*THE TASK:*
Among the lines below, count those containing the word "part". Give the number only.

============================================================

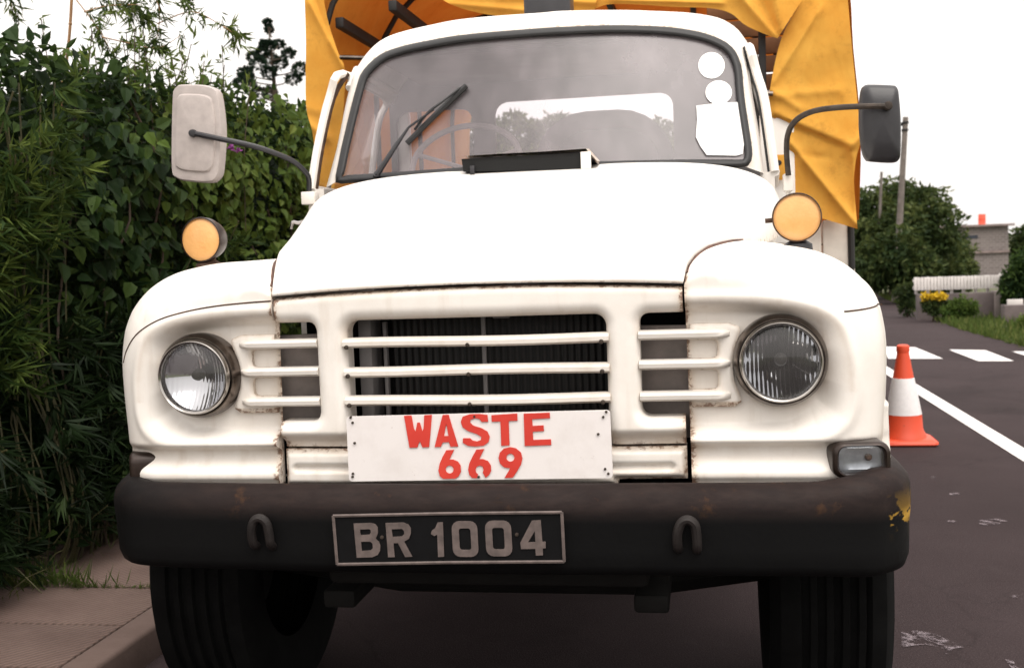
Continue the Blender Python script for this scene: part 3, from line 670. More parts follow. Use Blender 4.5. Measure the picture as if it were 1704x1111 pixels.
def door(s):
    st = [at(*q, 1.42) for q in (((562, 118), (547, 161), (534, 250), (529, 317)) if s < 0 else ((1246, 72), (1259, 121), (1273, 173), (1289, 288)))]
    dpt = lambda p, Y: np.array([p[0]+s*.06*(Y-1.42), Y, p[2]])
    F = [dpt(st[3]+np.array([s*.02, 0, -.35]), 1.30), dpt(st[3], 1.33), dpt(st[2], 1.37), dpt(st[1], 1.43), dpt(st[0], 1.50)]
    bk = [dpt(st[0], 2.24), dpt(st[1], 2.27), dpt(st[2], 2.28), dpt(st[3], 2.28)]
    bm = bmesh.new(); add_tube(bm, smoothpath(F[1:]+bk, 4), .016, 8); add_tube(bm, [F[1], bk[3]], .018, 8)
    lo = [F[1], bk[3], bk[3]+np.array([0, 0, -.6]), F[1]+np.array([0, .0, -.6])]
    vv = [bm.verts.new(tuple(p)) for p in lo]+[bm.verts.new((p[0]-s*.05, p[1], p[2])) for p in lo]
    for q in ((0, 1, 2, 3), (4, 7, 6, 5), (0, 4, 5, 1), (1, 5, 6, 2), (2, 6, 7, 3), (3, 7, 4, 0)): bm.faces.new([vv[k] for k in q])
    o = bmobj('door', bm, 'white_paint', T)
    rub_ = [p+np.array([-s*.014, .012, 0]) for p in (F[1], F[2], F[3], F[4])]; tube('window_rubber', smoothpath(rub_, 4), .010, 'rusty_iron' if s < 0 else 'black_rubber', o, 8)
    gl = F[1:]+bk; mesh('door_glass', gl, [tuple(range(len(gl)))], 'clear_glass', o, False)
    # rain gutter strip between door and roof
    tube('gutter', [Cc[i0 if s < 0 else i1-1]+np.array([s*.012, .0, -.03]), dpt(st[0], 1.6)+np.array([-s*.03, 0, .03]), dpt(st[0], 2.3)+np.array([-s*.04, 0, .03])], .014, 'white_paint', o, 8)
    bm = bmesh.new(); add_box(bm, (s*.79-.045, 2.32, 1.1), (s*.79+.045, 2.36, 2.1), .01); bmobj('rear_pillar', bm, 'white_paint', o)
for s in (-1, 1): door(s)
# cab interior
bm = bmesh.new(); add_box(bm, (-.66, 1.27, 1.45), (.66, 1.42, 1.64), .03); bmobj('dashboard', bm, 'cab_grey', T)
bm = bmesh.new(); add_box(bm, (-.10, 1.92, 1.15), (.47, 2.06, 1.965), .22, 6); add_box(bm, (-.06, 1.50, 1.2), (.45, 1.95, 1.42), .06, 3); bmobj('seat', bm, 'seat_vinyl', T)
bm = bmesh.new(); add_box(bm, (-.72, 1.96, 1.15), (-.26, 2.08, 1.72), .06, 3); add_box(bm, (-.72, 1.5, 1.2), (-.26, 1.95, 1.42), .06, 3); bmobj('seat', bm, 'seat_vinyl', T)
bm = bmesh.new(); add_box(bm, (-.66, 1.50, 2.17), (.66, 2.29, 2.185)); bmobj('headlining', bm, 'cab_grey', T)
bm = bmesh.new(); add_box(bm, (-.62, 1.5, 1.13), (.62, 2.2, 1.16)); bmobj('cab_floor', bm, 'cab_grey', T)
sw = at(775, 272, 1.6); ax = Vector((0, -.75, .66)); a = Vector((1, 0, 0)); b = ax.cross(a).normalized(); bm = bmesh.new(); R_ = .215
add_tube(bm, [Vector(sw)+(a*math.cos(t)+b*math.sin(t))*R_ for t in np.linspace(0, 2*math.pi, 41)], .012, 8, False)
for t in (0.3, math.pi-.3, -math.pi/2): add_tube(bm, [Vector(sw)-ax*.03, Vector(sw)+(a*math.cos(t)+b*math.sin(t))*R_], .009, 6)
add_tube(bm, [Vector(sw)-ax*.02, Vector(sw)-ax*.5], .02, 8); bmobj('steering_wheel', bm, 'grey_plastic', T)
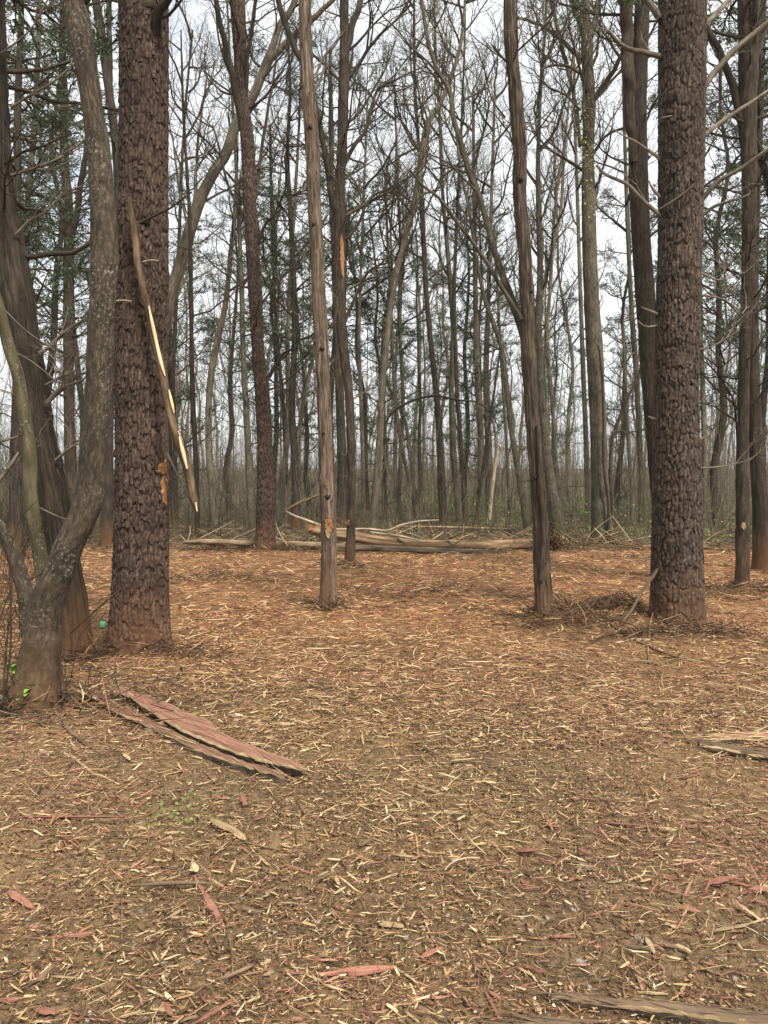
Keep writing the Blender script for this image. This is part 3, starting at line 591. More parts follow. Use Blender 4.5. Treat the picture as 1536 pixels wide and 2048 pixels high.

============================================================

*EXERCISE SOLUTION:*
2